Copy exactly the block of lines between the one containing "att['soot'] = np.where(Y" and the one containing "return obj('body', V, me_f, mat, parent, True, att)", inclusive.

--- Data ---

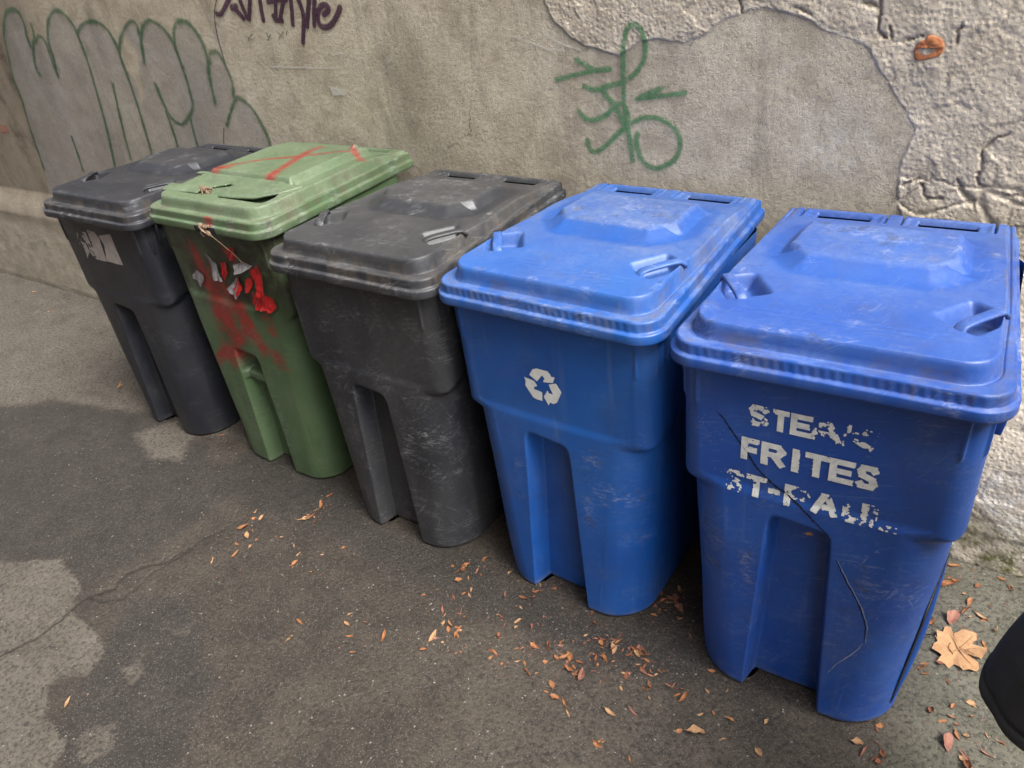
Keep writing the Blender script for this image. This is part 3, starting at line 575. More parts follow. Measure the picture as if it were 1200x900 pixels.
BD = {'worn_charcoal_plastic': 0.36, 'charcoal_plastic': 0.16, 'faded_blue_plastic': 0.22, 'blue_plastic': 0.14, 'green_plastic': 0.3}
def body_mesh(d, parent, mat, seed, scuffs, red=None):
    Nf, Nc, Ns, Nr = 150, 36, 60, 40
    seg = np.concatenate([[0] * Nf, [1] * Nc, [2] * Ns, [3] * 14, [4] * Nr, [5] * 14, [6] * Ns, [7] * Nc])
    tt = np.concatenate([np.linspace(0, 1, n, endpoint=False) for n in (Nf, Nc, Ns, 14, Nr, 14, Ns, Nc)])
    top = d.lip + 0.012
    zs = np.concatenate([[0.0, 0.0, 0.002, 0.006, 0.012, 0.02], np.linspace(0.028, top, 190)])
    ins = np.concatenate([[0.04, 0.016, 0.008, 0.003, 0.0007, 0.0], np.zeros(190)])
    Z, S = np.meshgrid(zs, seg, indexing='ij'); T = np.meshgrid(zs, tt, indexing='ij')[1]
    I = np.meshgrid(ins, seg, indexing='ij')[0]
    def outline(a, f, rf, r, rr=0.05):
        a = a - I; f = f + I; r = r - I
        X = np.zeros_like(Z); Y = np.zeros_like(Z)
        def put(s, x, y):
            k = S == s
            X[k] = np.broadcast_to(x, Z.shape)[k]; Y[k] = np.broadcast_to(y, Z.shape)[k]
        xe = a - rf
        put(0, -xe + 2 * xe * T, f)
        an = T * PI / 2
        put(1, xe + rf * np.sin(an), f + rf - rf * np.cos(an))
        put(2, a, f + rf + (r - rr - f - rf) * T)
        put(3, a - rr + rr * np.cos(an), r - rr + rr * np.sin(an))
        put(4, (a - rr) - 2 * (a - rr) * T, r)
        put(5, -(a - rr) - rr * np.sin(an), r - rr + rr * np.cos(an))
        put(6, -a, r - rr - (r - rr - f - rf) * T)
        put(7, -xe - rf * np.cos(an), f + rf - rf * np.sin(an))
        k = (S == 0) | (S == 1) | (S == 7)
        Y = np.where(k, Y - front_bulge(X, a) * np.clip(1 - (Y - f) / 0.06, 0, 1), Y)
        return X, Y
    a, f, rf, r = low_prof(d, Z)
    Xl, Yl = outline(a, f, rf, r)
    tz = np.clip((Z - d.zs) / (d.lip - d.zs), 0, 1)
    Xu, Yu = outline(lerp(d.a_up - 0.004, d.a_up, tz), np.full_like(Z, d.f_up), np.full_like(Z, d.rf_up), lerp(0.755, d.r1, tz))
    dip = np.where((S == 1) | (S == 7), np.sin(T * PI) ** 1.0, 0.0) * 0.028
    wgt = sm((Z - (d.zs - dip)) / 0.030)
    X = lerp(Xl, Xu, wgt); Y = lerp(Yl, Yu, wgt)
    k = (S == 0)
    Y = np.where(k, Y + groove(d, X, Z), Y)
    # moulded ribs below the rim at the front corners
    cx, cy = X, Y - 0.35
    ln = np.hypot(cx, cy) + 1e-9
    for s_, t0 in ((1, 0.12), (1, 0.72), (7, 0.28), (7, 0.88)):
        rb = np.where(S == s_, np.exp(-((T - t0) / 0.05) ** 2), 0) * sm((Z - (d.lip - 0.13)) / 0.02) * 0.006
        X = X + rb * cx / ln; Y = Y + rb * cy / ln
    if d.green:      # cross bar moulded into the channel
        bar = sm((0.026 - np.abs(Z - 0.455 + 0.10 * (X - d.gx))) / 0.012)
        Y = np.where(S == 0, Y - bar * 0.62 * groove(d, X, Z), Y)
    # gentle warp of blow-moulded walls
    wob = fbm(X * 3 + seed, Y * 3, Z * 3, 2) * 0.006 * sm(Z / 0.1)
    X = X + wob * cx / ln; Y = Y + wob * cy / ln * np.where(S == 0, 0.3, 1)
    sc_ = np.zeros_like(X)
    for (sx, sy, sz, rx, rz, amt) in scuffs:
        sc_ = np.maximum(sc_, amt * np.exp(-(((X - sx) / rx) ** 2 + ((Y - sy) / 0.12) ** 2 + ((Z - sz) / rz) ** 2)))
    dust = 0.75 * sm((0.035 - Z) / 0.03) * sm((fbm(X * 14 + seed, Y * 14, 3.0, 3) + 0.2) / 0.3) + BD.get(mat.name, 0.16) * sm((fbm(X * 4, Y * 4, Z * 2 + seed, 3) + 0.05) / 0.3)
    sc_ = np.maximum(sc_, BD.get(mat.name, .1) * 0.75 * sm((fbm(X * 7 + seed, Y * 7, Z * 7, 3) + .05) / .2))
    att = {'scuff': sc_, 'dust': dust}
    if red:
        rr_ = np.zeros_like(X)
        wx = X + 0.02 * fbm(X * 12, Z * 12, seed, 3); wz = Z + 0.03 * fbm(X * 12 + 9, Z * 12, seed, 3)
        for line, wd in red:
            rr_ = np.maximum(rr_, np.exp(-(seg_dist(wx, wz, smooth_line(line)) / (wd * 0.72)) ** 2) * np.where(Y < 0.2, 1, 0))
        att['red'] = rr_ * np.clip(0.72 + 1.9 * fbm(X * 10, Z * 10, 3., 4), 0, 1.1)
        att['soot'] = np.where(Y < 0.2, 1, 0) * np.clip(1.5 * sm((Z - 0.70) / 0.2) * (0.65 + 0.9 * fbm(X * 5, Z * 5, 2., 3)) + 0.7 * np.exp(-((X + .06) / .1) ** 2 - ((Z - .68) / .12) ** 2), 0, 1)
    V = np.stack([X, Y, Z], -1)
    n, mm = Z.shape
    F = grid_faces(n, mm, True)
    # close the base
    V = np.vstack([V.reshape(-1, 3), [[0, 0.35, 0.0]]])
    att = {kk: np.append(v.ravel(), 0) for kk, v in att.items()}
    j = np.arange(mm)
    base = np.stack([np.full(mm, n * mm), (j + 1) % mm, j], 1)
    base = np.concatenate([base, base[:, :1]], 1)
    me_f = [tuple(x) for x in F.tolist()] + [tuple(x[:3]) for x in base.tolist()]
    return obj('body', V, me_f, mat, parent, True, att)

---
--- Data ---

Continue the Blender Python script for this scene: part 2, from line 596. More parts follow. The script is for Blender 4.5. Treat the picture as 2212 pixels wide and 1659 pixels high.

---

:: Written solution ::
        att['soot'] = np.where(Y < 0.2, 1, 0) * np.clip(1.5 * sm((Z - 0.70) / 0.2) * (0.65 + 0.9 * fbm(X * 5, Z * 5, 2., 3)) + 0.7 * np.exp(-((X + .06) / .1) ** 2 - ((Z - .68) / .12) ** 2), 0, 1)
    V = np.stack([X, Y, Z], -1)
    n, mm = Z.shape
    F = grid_faces(n, mm, True)
    # close the base
    V = np.vstack([V.reshape(-1, 3), [[0, 0.35, 0.0]]])
    att = {kk: np.append(v.ravel(), 0) for kk, v in att.items()}
    j = np.arange(mm)
    base = np.stack([np.full(mm, n * mm), (j + 1) % mm, j], 1)
    base = np.concatenate([base, base[:, :1]], 1)
    me_f = [tuple(x) for x in F.tolist()] + [tuple(x[:3]) for x in base.tolist()]
    return obj('body', V, me_f, mat, parent, True, att)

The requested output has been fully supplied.